In 2019, I penned a Business Daily opinion titled “Why KQ/KAA deal is not convincing.”
A near bankrupt Kenya Airways (KQ) was to take over Kenya Airports Authority (KAA) assets and operations with the intention of using the authority’s cashflows to fund national carrier’s revival and growth.
The proposal failed to explain the benefits of the deal to Kenya, and how to ringfence ownership of a critical strategic public asset.
Similarly, what is not coming out clearly in the proposed deal to offload the Jomo Kenyatta International Airport (JKIA) assets to the Adani group for 30 years is the overriding justification.
Is it a financing challenge or airport management inadequacy that we are seeking to address? And why the urgency to do it now?
After the 2013 JKIA fire, the Jubilee government undertook significant airport modernisation and expansion, adding much value to an infrastructure which was originally constructed and commissioned by Jomo Kenyatta government in 1978.
Project modernisation by Jubilee may be part of debts that we continue to pay, but the consolation is that JKIA remains a public asset that will serve current and future generations. Will an Adani deal take over the debt costs for this project?
My understanding is that a new runway is a major pending project at JKIA, of which I recall had a contract awarded and then cancelled.
If indeed funding the runway is the key challenge, can the government delay the project until there is capacity to fund it. There is no compelling urgency to do everything now.
The additional runaway, I believe, can on its own merit attract funding from multilateral lenders due to its strategic value addition.
Yes, issues of leaking roofs and back-up power failures are management issues caused by lax preventive maintenance. Expert airport management can indeed be sourced locally or from outside.
Specifically, the Board of KAA has to be fit for the purpose and challenge.
We are familiar with straightforward greenfield public-private partnership projects like the Nairobi Expressway where investors constructed new infrastructure from scratch using own capital, and recoup costs and returns from the investment.

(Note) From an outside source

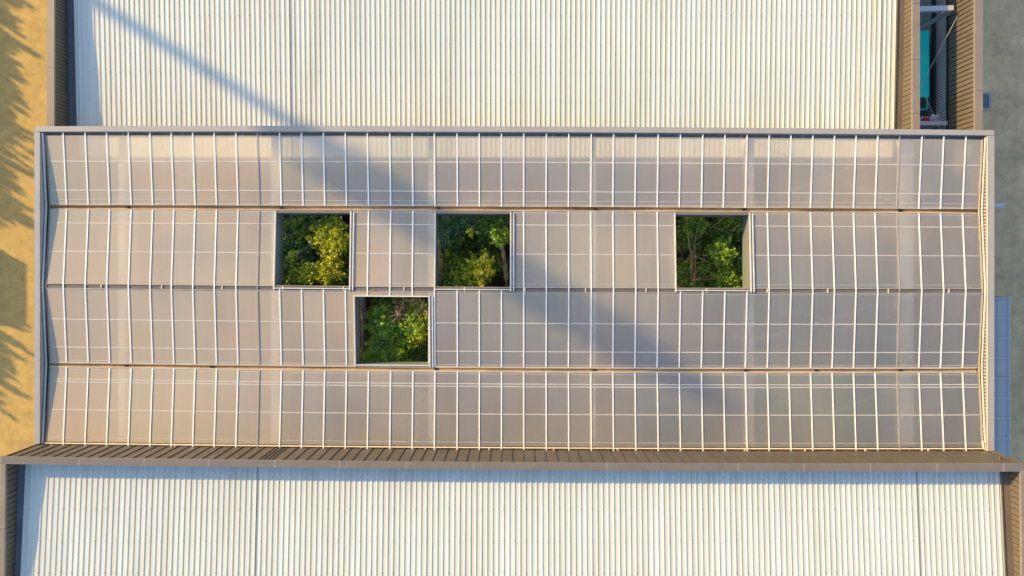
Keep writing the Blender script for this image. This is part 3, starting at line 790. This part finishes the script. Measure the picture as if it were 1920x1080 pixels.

There is also the ongoing development of a grassroots Kigali Airport owned by Qatar Airways (60 percent) and Rwanda government. Qatar Airways is fully owned by the Qatar government, ensuring sovereign guarantee for the project.
Turning over ownership of existing JKIA assets to a foreign private company without any sovereign guarantees is a major risk to Kenya. Further, it is morally unfair to the Kenyan taxpayers who have funded the existing assets.